Inverness Creative Academy celebrates five years of delivering support to people struggling with anxiety and isolation
Inverness Creative Academy (ICA) has been celebrating five years of bringing art and connection to the city.
Since its £6 million redevelopment the Category-B listed building has enjoyed a new lease of life as home to artists and creative professionals in the heart of the city.
Now the ICA is much more than a studio and creative space, as resident artists have been delivering help and support to local people struggling with loneliness, anxiety and isolation through free creative sessions.
Cecila Mann, 68 and Jacqueline Briggs, 29 are two ICA residents changing lives by offering art with a focus on mental well-being.
For both artists the opportunity to support and connect those who have been born and bred in Inverness as well as those new Scots making the city their home has been a privilege.
“I know personally the importance of art and being free to express myself on my own mental health, so I wanted to be involved,” said Jacqueline an artist facilitator for Open Arts, and project coordinator, for the Open Hearts programme which offers art to refugees, asylum seekers and new Scots.
As an art facilitator on the Open Arts programme, which opened in 2022 Cecilia added: “We have people from all walks of life many who are dealing with a trauma or anxiety.
“The art sessions allow them to relax, and I think some of them see me as their granny, I show them the new techniques and we just get talking.
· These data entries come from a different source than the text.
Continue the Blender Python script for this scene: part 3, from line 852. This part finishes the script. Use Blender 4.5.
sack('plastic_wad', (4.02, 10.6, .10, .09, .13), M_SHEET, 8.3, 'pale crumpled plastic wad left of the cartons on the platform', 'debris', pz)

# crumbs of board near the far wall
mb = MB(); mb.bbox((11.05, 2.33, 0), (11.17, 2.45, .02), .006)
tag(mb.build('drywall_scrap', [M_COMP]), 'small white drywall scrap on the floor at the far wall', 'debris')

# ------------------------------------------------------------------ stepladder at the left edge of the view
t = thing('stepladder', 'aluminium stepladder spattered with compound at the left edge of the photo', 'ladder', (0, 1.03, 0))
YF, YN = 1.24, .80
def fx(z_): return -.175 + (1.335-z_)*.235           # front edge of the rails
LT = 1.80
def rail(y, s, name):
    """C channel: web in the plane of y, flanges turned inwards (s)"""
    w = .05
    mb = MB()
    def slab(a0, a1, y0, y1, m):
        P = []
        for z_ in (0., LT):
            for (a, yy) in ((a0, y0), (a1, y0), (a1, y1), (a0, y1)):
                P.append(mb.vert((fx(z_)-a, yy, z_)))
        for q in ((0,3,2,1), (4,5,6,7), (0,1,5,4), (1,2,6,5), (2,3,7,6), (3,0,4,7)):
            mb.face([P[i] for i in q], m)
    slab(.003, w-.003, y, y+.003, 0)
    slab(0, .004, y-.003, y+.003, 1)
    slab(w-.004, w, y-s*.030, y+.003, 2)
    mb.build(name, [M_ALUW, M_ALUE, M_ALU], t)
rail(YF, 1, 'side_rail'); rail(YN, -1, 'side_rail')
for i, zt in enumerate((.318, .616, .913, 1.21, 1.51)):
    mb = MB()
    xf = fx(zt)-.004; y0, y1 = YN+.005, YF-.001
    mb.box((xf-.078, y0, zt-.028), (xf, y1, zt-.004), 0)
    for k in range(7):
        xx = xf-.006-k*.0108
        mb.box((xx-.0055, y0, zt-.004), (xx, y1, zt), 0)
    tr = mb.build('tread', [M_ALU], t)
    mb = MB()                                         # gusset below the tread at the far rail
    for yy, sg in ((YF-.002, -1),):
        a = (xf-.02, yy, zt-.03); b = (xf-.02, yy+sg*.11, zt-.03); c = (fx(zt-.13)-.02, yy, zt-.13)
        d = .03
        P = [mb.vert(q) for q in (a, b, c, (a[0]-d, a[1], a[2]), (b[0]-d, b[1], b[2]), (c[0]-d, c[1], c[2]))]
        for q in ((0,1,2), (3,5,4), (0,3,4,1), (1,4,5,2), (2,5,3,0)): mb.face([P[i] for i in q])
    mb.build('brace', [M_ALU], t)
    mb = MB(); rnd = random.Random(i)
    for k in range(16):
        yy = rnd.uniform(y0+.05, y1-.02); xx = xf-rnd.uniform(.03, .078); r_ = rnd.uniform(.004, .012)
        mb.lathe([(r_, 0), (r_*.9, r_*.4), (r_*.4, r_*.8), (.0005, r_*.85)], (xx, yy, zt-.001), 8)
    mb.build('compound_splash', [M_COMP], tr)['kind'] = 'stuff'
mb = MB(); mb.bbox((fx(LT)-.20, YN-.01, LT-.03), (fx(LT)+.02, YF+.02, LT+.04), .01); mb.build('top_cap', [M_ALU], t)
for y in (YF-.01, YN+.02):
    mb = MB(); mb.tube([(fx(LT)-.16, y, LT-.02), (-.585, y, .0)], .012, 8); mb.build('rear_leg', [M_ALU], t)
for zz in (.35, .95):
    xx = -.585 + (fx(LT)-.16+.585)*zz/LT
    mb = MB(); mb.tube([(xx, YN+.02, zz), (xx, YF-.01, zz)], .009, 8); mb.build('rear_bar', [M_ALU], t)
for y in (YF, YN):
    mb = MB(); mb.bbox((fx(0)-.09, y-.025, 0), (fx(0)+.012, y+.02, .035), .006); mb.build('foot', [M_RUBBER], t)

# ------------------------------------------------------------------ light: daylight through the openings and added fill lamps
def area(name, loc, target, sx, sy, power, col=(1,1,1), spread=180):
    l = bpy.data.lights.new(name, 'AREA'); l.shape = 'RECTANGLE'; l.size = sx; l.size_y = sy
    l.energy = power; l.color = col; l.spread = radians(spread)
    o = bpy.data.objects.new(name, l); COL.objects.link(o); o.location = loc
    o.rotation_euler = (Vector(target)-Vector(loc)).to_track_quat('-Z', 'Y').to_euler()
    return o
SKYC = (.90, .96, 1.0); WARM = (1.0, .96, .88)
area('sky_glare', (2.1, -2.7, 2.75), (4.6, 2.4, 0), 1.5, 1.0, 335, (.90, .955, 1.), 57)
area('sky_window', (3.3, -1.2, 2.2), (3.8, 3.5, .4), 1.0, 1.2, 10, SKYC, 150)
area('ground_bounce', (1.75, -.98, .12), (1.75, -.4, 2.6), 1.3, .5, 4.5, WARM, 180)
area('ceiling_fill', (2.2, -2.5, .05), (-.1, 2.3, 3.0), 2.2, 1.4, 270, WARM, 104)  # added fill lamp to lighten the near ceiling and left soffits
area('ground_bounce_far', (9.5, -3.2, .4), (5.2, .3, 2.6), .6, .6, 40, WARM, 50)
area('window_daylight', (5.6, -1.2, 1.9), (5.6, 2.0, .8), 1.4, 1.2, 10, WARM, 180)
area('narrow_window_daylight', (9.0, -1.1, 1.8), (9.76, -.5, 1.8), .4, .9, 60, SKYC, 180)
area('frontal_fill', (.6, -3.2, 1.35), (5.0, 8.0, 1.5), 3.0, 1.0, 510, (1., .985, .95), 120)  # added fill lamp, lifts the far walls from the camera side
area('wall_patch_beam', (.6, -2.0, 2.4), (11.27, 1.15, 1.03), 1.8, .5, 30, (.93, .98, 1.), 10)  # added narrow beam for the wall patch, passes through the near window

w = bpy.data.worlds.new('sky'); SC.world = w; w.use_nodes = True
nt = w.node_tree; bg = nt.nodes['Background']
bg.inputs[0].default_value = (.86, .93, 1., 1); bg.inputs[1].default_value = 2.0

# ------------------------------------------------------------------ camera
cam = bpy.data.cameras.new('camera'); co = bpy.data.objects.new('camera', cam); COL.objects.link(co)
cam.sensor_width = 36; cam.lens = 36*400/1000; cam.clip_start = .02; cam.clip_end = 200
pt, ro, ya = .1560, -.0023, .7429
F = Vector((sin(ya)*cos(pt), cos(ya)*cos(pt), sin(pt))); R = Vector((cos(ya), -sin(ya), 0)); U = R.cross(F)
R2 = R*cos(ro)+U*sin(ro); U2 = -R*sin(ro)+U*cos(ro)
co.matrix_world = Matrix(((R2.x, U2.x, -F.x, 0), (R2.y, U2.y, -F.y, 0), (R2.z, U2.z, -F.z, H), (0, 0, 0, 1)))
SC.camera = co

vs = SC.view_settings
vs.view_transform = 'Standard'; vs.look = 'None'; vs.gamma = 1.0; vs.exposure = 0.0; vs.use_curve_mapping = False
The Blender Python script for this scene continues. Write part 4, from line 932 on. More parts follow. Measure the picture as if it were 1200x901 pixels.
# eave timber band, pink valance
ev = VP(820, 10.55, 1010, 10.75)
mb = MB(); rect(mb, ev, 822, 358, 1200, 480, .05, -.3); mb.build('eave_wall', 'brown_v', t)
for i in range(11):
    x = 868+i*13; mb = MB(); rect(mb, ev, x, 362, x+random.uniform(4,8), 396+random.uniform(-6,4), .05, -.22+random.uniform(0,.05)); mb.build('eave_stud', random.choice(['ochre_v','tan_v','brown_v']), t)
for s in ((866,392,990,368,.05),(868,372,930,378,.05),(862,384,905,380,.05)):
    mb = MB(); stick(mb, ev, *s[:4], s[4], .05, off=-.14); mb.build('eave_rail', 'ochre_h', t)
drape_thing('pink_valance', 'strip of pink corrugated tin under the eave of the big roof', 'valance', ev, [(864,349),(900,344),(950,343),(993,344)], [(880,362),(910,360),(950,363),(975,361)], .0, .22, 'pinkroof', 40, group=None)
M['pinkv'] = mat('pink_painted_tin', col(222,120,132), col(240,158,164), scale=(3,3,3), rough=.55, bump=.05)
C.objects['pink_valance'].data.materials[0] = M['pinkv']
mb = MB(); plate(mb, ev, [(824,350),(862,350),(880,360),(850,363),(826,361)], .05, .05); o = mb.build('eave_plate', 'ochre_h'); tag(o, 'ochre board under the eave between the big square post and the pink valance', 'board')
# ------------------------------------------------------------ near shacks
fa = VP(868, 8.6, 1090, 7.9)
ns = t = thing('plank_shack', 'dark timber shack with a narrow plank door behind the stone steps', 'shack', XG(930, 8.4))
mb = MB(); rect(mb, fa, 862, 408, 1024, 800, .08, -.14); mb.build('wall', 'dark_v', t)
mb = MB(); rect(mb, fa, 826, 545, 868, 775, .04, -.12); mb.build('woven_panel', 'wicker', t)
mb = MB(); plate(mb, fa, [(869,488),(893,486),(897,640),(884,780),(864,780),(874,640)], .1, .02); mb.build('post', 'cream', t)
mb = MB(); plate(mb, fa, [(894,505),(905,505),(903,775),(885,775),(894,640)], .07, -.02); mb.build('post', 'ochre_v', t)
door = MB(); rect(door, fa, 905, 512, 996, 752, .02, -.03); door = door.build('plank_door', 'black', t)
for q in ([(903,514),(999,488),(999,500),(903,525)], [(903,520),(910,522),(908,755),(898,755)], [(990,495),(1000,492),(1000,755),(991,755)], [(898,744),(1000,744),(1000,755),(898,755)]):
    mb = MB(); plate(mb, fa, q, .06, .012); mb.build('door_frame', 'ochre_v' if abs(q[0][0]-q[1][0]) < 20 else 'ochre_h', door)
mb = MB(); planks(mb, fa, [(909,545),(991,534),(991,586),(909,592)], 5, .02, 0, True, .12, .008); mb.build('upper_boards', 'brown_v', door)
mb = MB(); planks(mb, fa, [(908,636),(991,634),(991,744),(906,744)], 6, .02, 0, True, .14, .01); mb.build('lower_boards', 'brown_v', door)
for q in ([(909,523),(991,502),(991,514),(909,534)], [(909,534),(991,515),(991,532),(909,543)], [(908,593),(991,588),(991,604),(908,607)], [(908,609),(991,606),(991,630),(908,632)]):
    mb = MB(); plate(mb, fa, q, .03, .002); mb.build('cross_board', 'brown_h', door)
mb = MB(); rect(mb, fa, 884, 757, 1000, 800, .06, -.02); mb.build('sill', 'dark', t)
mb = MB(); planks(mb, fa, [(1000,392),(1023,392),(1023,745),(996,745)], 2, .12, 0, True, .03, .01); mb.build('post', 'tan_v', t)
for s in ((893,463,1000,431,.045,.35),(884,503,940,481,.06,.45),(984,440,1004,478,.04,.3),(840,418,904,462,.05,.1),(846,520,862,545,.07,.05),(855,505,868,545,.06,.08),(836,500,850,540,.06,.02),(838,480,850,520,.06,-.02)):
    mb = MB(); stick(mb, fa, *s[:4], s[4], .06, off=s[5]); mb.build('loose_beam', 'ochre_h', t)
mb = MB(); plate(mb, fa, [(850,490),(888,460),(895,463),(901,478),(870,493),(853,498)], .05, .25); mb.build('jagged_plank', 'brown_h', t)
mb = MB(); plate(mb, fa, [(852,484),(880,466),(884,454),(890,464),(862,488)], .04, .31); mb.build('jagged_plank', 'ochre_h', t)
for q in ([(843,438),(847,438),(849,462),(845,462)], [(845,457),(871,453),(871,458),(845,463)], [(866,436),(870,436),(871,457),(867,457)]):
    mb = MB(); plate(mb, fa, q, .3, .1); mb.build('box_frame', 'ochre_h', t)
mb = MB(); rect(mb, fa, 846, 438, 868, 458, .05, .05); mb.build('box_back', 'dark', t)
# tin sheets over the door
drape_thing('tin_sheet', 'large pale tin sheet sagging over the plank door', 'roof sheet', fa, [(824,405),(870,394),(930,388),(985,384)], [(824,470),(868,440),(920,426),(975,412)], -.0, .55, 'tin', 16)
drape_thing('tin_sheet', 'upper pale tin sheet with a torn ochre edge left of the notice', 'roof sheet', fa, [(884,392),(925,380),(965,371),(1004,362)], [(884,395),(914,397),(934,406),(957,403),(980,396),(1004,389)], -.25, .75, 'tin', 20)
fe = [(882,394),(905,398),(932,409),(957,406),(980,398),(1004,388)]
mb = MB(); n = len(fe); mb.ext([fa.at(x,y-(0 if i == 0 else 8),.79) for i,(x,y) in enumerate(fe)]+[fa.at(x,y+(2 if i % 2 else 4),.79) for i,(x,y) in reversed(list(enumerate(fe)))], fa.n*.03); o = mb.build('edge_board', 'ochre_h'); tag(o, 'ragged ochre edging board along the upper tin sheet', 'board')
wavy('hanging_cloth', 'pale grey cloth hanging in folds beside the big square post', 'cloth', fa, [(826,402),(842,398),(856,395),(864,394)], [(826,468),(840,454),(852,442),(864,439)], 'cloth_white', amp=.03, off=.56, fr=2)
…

“But I can see from the way people hold their pencil and from the colour they choose how art makes a difference, how their choices change as they relax by being creative and doing that with other people.”
Both the Open Arts and Open Hearts sessions offer people a couple of hours away from their day to day.
To celebrate five years of ICA an exclusive exhibition was launched on October 11, and it features over 70 pieces of art inspired by the location.
Visitors attending the launch of the exhibition heard speeches from a variety of people including Wasps’ chief executive Audrey Carlin.
ICA is managed by Wasps Studios, Scotland’s provider of creative spaces, founded in 1977, charity supporting the arts community across Scotland for over four decades.
Audrey Carlin said: “Over the last five years Inverness Creative Academy has exceeded all expectations. It’s great to see some many people accessing and engaging arts and creativity inspired by this space in the heart of the Highlands.”
The exhibition celebrating ICA at 5 is open to the public Monday-Friday 9am-5pm and Saturday 10am-3pm a now until November 11.